New book: Practical Tableau

Anyone interested in data visualization with Tableau should take note of a new book being published this month: Practical Tableau — 100 Tips, Tutorials, and Strategies from a Tableau Zen, by Ryan Sleeper (published by O’Reilly). The book is a comprehensive and useful overview that can be used by complete beginners as well as by people with more advanced skills. Structured as a collection of 100 short “tip” chapters, it has multiple step-by-step tutorials to build a broad variety of chart types and introductions to working with filters, parameters, calculated fields, and other advanced options in Tableau. It also outlines principles of storytelling with data, using color, dashboards, etc. Overall, it’s an eminently practical guide that I can easily recommend (another great Tableau guide is this book by Ben Jones).

During our 5W Academy workshops (next in Washington D.C. and San Francisco), we do a few hands-on exercises with Tableau. It’s a powerful and intuitive drag and drop tool to build data visualizations.

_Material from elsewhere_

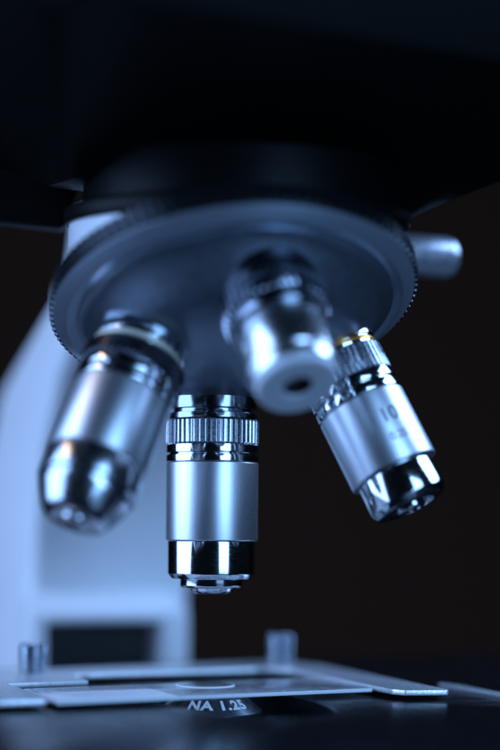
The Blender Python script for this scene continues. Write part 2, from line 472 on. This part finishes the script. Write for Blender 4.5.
# --- condenser
cone0, cone1 = (7.0, -37.75), (12.2, -42.2)
bm = lathe(cham([(0, -37.75), (6.7, -37.75), (7.1, -37.9), (12.2, -42.2), (12.2, -43.0), (10.6, -43.3), (10.6, -45.2), (17.4, -45.4), (18.0, -46.2), (18.0, -80), (0, -80)], .15), 160)
cond = link('condenser', bm, M['condenser'], scope, frame(V(0, 0, 0), V(0, 0, 1)))
cond['label'] = 'condenser top with white NA 1.25 lettering under the slide'
tb = text_bm('NA 1.25', 3.9, .17, 1.12)
slope = V(cone1[0]-7.1, cone1[1]+37.9, 0); sl = slope.length; slope /= sl
for v in tb.verts:
    t = sl*0.53 - v.co.y                        # distance down the cone
    r = 7.1 + slope.x*t; z = -37.9 + slope.y*t
    a = math.radians(13) + v.co.x/10.2
    nx, nz = -slope.y, slope.x                  # outward normal of the cone
    v.co = V((r+nx*.05)*math.sin(a), -(r+nx*.05)*math.cos(a), z+nz*.05)
link('lettering', tb, M['lettering_white'], cond, Matrix.Identity(4))

# --- slide holder: plate, bar and right arm in one bent sheet, with two thumbscrews
HO = V(-45, 24, 0)
MH = Matrix.Translation(HO) @ ROT               # local x = u, local y = -v
poly = [(-30, -57.5), (-15.0, -58.4), (-13.4, -56), (-13.2, -24), (6.4, -24), (7.4, -9.5), (12, -8), (58, -8), (64.8, -14), (65.0, -66),
        (66.5, -69.2), (76.0, -72), (77.2, -70.5), (78.5, -6), (74, 9), (-10, 9), (-26, 4)]
bm = prism(poly, -37.3, -36.0, .22, 2)
hold = link('slide_holder', bm, M['alu'], scope, MH)
hold['label'] = 'bright metal slide holder with bevelled arms on the black stage'
for u_, v_, r_, h_ in ((0, 0, 3.4, 7.4), (69, 0, 3.3, 8.2)):
    t = ribbed(.4, r_, -36.05, -36.05+h_, 40, .22, .5)
    lathe([(0, -36.05+h_), (.4, -36.05+h_)], 40*6, t)
    link('thumbscrew', t, M['capmetal'], hold, Matrix.Translation(HO + U*u_ + F*v_) @ ROT)
link('holder_foot', prism([(0, 6), (74, 6), (74, -4), (0, -4)], ZS-.2, -37.2, .2), M['blackring'], scope, MH)

# --- glass slide with a round cover slip (lies on the stage: a thing of its own)
sl_c = HO + U*26 + F*45.6
MS = Matrix.Translation(sl_c) @ ROT
slide = empty('microscope_slide', Matrix.Translation(sl_c + V(0, 0, -37.4)) @ ROT)
slide['label'] = 'clear glass microscope slide with round cover slip lying under the vertical objective'
slide['category'] = 'slide'
bm = prism([(-38, -13), (38, -13), (38, 13), (-38, 13)], -37.4, -36.4, .12, 2)
for f in bm.faces:
    f.material_index = 1 if abs(f.normal.z) < .3 else 0
link('glass', bm, [M['glass'], M['ground_edge']], slide, MS)
bm = lathe(cham([(0, -36.38), (6.9, -36.38), (6.9, -36.1), (0, -36.1)], .04), 96)
bm.faces.ensure_lookup_table(); bm.normal_update()
for f in bm.faces:
    f.material_index = 1 if f.calc_center_median().xy.length > 6.7 else 0
link('cover_slip', bm, [M['cover'], M['ground_edge']], slide, Matrix.Translation(V(-1.2, 0, 0)) @ Matrix.Identity(4))

# ------------------------------------------------------------------ setting
bm = prism([(-700, -430), (700, -430), (700, 420), (-700, 420)], Z_TABLE-30, Z_TABLE, 3)
t = link('table', bm, M['table']); t['kind'] = 'structure'
bm = prism([(-2600, 1500), (2600, 1500), (2600, 1530), (-2600, 1530)], -1200, 1800, 3)
t = link('backdrop', bm, M['backdrop']); t['kind'] = 'structure'

# ------------------------------------------------------------------ light
def area(name, az, el, dist, w, h, radiance, color, target=V(0, 0, 15)):
    az, el = math.radians(az), math.radians(el)
    p = target + dist*V(math.sin(az)*math.cos(el), -math.cos(az)*math.cos(el), math.sin(el))
    l = bpy.data.lights.new(name, 'AREA'); l.shape = 'RECTANGLE'; l.size = w*S; l.size_y = h*S
    l.energy = radiance*PI*w*h*S*S; l.color = color
    o = bpy.data.objects.new(name, l); COL.objects.link(o)
    o.location = p*S
    o.rotation_euler = (target-p).to_track_quat('-Z', 'Y').to_euler()
    return o
BLUE = (.30, .515, 1.0)
area('softbox_left', -76, 17, 640, 560, 740, 5.3, BLUE)
area('softbox_right', 34, 12, 680, 300, 560, 6.3, (.265, .525, 1.0))
area('softbox_back_right', 104, 36, 620, 420, 260, 12.0, BLUE)
area('lamp_warm', -84, 49, 640, 260, 50, 5.0, (1.0, .66, .42))

w = bpy.data.worlds.new('World'); scene.world = w; w.use_nodes = True
bg = w.node_tree.nodes['Background']
bg.inputs['Color'].default_value = (.35, .6, 1, 1); bg.inputs['Strength'].default_value = .006

# ------------------------------------------------------------------ camera
cam = bpy.data.cameras.new('camera'); co = bpy.data.objects.new('camera', cam); COL.objects.link(co)
co.location = V(8.97, -351, 0)*S
co.rotation_euler = (Matrix.Rotation(math.radians(90), 3, 'X') @ Matrix.Rotation(0.009, 3, 'Z')).to_euler()
cam.sensor_fit = 'HORIZONTAL'; cam.sensor_width = 24; cam.lens = 72
cam.shift_y = 155/500
cam.clip_start = 0.01; cam.clip_end = 20
cam.dof.use_dof = True; cam.dof.focus_distance = 0.342; cam.dof.aperture_fstop = 3.7; cam.dof.aperture_blades = 0
scene.camera = co
scene.view_settings.view_transform = 'Standard'; scene.view_settings.look = 'None'
scene.view_settings.exposure = 0; scene.view_settings.gamma = 1
scene.cycles.use_denoising = True
scene.cycles.max_bounces = 12; scene.cycles.transmission_bounces = 8
scene.cycles.sample_clamp_indirect = 6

Tableau has some shortcomings: a couple of examples are the less than optimal handling of responsiveness for different screen sizes, or the lack of map projections (although Tableau now works with spatial files such as shapefiles, GeoJSON, KML, etc.). And it’s a closed system. For simple charts/maps and limited datasets many users maybe be better served by using Datawrapper, Flourish or other recent and excellent open-source dataviz tools for non-developers, but Tableau’s robust and comprehensive data analysis capabilities still make it a preferred tool in many organizations. As an example, the United Nations just announced it’s adopting Tableau as their visual analytics standard across its multiples agencies.

Practical Tableau is due to be released this month as a paperback, and the Kindle version is already available.